Your instructions:
Locate the line bearing "Write part 4" in the material below, then reproduce it and each following line up to and including the line bearing "almond('sea_almond_tree', 'slim pale".

┌─ Exercise material

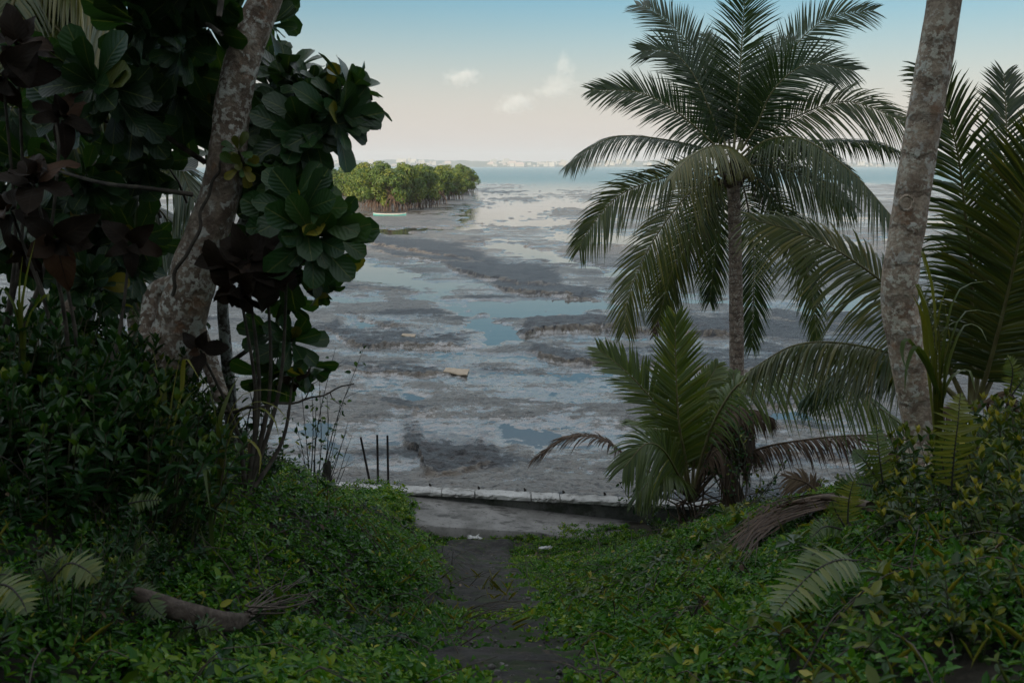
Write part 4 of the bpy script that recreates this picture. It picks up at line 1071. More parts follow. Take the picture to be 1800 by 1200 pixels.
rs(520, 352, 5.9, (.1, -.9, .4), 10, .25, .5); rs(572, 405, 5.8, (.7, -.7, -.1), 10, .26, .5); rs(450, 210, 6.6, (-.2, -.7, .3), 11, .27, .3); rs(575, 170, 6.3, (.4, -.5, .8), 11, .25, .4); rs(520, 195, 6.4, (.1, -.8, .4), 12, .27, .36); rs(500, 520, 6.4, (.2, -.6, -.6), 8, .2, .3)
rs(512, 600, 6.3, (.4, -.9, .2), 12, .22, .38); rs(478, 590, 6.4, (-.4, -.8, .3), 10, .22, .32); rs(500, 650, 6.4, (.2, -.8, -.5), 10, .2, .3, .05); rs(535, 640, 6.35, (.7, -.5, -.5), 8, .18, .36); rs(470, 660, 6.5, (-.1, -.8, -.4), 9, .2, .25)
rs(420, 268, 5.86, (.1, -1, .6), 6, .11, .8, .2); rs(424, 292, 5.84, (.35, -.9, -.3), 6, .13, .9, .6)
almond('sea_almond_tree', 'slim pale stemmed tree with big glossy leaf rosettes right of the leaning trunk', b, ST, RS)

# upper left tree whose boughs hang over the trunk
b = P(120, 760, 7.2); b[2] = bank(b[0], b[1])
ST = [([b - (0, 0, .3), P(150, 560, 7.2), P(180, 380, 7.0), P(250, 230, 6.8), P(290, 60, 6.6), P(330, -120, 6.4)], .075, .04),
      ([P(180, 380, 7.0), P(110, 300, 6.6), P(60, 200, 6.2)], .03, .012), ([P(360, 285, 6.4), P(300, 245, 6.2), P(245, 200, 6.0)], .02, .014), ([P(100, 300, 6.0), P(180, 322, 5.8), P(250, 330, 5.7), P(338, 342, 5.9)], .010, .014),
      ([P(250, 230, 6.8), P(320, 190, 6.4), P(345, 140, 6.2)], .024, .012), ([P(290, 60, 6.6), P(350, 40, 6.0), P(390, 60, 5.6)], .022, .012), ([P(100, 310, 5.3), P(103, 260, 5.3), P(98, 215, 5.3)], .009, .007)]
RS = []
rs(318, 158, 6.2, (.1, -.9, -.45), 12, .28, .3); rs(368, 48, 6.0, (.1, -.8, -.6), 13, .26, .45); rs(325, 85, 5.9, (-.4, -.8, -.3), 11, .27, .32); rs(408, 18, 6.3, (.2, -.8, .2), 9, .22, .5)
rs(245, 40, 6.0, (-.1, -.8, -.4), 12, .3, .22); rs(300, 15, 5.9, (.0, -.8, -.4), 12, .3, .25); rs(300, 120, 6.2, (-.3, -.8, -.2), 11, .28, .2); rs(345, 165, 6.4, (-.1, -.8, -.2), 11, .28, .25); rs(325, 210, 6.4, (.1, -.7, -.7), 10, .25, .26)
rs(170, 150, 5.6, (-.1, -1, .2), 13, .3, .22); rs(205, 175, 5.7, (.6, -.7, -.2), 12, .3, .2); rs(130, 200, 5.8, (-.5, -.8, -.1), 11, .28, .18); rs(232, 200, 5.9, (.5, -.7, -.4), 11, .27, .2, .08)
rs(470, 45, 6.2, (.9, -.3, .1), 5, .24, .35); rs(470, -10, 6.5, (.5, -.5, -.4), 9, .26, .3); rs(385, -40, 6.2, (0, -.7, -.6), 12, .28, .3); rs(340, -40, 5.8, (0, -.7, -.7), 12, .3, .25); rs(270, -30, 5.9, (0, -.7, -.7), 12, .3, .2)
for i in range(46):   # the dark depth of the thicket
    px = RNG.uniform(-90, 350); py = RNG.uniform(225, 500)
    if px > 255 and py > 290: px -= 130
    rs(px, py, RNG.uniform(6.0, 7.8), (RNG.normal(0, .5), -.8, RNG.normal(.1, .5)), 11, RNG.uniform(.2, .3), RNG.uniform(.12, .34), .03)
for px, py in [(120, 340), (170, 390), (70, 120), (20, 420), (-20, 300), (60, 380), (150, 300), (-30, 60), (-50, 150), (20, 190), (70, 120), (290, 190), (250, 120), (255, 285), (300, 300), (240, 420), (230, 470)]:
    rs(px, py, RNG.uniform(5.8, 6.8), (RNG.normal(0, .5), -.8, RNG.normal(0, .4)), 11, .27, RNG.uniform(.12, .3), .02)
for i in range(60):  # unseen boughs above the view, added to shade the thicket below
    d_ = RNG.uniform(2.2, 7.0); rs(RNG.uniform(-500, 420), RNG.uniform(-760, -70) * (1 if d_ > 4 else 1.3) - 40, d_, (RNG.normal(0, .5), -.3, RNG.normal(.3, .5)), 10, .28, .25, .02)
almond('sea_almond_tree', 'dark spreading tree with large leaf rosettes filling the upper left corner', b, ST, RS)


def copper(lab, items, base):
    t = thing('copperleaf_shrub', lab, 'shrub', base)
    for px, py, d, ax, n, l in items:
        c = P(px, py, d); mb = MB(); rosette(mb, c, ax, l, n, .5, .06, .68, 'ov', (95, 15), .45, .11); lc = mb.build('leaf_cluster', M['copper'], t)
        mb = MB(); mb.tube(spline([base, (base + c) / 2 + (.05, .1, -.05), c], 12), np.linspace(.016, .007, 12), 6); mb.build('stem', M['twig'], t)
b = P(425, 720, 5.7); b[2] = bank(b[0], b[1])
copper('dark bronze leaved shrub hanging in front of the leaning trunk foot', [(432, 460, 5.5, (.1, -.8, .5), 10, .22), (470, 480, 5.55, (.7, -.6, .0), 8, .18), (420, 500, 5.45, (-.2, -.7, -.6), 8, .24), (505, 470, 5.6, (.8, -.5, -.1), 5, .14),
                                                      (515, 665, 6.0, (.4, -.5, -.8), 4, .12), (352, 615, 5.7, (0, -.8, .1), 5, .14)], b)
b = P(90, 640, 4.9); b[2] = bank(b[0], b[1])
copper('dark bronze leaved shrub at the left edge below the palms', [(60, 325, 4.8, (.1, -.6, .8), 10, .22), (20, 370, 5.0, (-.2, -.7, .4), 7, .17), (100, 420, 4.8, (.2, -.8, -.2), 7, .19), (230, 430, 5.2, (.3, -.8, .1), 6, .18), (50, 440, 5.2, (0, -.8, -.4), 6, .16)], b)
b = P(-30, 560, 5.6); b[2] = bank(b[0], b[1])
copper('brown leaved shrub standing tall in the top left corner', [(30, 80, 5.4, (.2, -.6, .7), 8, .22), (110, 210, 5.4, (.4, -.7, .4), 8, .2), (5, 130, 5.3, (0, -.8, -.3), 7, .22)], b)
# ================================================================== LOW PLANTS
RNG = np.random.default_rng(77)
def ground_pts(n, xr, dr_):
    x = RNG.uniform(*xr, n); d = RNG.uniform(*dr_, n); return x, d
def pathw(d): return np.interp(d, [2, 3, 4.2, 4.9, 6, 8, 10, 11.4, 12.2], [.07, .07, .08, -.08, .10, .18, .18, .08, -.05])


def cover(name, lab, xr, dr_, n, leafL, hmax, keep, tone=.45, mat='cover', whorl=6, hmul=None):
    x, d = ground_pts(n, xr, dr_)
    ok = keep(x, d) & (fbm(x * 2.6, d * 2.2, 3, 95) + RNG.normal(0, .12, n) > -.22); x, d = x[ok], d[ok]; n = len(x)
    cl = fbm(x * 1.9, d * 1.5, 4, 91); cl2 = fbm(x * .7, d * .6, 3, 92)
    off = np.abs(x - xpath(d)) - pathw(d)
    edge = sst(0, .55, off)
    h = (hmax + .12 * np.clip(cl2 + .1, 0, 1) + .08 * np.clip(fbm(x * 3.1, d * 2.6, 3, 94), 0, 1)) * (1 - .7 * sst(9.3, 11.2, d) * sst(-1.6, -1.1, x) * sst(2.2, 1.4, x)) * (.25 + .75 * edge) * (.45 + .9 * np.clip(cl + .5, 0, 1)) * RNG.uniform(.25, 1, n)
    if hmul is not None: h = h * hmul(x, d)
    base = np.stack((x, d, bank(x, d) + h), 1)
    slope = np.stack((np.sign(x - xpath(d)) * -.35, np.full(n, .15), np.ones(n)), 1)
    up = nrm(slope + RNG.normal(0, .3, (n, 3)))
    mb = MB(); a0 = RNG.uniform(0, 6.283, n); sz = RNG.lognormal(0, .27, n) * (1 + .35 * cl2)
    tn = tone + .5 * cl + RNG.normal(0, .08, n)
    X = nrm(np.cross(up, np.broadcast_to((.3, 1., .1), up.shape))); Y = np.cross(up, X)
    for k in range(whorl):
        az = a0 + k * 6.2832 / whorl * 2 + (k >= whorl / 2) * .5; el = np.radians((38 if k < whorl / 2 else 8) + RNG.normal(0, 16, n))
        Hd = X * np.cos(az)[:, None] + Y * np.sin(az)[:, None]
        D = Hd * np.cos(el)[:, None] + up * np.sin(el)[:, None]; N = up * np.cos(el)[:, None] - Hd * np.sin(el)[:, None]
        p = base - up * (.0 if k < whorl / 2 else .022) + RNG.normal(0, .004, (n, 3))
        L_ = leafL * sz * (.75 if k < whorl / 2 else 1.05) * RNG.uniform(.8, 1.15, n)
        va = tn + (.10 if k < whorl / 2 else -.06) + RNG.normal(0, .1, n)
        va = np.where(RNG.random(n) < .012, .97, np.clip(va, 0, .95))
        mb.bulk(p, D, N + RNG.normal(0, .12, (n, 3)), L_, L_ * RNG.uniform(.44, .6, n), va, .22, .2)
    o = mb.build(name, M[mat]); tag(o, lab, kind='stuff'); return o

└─
┌─ Exercise material

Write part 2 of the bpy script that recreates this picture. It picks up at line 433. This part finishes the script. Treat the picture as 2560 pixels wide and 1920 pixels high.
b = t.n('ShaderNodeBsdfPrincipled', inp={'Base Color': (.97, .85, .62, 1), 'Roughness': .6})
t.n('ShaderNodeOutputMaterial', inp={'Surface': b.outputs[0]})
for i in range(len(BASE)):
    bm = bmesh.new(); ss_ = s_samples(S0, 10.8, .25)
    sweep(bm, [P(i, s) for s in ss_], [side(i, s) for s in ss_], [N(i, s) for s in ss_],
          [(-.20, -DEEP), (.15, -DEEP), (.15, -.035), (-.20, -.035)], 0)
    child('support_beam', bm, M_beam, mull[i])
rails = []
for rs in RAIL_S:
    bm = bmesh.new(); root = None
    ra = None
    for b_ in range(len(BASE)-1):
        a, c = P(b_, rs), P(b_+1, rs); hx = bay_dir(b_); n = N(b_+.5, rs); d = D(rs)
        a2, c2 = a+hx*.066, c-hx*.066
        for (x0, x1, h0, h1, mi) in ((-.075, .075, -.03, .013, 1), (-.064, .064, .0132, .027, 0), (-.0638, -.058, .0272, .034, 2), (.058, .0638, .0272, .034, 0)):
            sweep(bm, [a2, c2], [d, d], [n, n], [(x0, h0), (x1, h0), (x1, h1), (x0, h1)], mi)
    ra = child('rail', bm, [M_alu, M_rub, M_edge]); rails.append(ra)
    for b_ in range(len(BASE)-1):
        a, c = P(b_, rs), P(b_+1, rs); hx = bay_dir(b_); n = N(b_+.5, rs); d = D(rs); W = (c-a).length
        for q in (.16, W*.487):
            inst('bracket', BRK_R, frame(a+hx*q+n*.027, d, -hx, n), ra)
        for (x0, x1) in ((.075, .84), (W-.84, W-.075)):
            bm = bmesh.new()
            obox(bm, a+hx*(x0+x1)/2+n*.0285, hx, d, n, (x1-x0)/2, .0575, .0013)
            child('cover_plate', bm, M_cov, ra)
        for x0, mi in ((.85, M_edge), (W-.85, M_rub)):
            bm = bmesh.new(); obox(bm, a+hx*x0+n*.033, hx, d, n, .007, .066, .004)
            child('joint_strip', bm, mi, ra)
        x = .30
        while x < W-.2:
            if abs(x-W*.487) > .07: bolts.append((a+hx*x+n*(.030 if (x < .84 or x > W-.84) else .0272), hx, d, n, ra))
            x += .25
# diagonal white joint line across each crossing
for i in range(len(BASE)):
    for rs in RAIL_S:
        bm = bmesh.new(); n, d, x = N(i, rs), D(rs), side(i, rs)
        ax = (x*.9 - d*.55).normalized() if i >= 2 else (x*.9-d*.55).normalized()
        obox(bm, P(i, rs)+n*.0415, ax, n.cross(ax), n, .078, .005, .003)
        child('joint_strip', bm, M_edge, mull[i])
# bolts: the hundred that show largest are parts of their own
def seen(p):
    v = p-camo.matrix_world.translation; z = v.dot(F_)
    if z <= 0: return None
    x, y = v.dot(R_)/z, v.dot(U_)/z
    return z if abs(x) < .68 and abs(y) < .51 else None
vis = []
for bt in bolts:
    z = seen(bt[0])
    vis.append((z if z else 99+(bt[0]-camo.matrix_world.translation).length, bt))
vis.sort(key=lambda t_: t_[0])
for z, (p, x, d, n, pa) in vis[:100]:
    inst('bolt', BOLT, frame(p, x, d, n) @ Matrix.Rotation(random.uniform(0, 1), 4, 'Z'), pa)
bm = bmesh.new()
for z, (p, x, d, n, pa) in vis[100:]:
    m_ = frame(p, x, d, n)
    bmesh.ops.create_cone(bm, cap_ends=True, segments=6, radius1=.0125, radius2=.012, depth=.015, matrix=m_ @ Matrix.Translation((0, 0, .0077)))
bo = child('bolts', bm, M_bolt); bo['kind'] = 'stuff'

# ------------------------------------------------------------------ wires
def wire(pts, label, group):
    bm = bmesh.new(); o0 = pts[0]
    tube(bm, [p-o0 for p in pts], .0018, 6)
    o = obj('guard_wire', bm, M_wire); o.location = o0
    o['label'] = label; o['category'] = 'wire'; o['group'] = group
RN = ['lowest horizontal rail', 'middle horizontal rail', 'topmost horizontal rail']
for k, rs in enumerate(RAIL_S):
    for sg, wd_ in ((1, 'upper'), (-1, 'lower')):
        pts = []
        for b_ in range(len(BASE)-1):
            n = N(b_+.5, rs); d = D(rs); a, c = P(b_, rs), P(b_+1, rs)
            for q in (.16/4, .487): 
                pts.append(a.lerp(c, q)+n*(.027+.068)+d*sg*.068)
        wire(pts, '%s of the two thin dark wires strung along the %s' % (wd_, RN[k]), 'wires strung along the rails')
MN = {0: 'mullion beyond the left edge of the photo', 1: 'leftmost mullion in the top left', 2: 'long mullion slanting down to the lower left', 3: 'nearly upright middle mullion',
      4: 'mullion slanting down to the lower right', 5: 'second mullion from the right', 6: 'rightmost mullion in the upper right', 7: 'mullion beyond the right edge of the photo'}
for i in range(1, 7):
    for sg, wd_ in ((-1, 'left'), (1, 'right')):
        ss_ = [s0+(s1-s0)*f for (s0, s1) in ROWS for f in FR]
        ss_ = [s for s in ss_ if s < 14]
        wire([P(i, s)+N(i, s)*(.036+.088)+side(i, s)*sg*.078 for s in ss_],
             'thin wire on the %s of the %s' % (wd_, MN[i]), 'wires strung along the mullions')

└─
┌─ Exercise material

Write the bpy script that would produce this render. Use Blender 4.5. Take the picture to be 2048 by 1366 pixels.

└─

Task output:
Write part 4 of the bpy script that recreates this picture. It picks up at line 1071. More parts follow. Take the picture to be 1800 by 1200 pixels.
rs(520, 352, 5.9, (.1, -.9, .4), 10, .25, .5); rs(572, 405, 5.8, (.7, -.7, -.1), 10, .26, .5); rs(450, 210, 6.6, (-.2, -.7, .3), 11, .27, .3); rs(575, 170, 6.3, (.4, -.5, .8), 11, .25, .4); rs(520, 195, 6.4, (.1, -.8, .4), 12, .27, .36); rs(500, 520, 6.4, (.2, -.6, -.6), 8, .2, .3)
rs(512, 600, 6.3, (.4, -.9, .2), 12, .22, .38); rs(478, 590, 6.4, (-.4, -.8, .3), 10, .22, .32); rs(500, 650, 6.4, (.2, -.8, -.5), 10, .2, .3, .05); rs(535, 640, 6.35, (.7, -.5, -.5), 8, .18, .36); rs(470, 660, 6.5, (-.1, -.8, -.4), 9, .2, .25)
rs(420, 268, 5.86, (.1, -1, .6), 6, .11, .8, .2); rs(424, 292, 5.84, (.35, -.9, -.3), 6, .13, .9, .6)
almond('sea_almond_tree', 'slim pale stemmed tree with big glossy leaf rosettes right of the leaning trunk', b, ST, RS)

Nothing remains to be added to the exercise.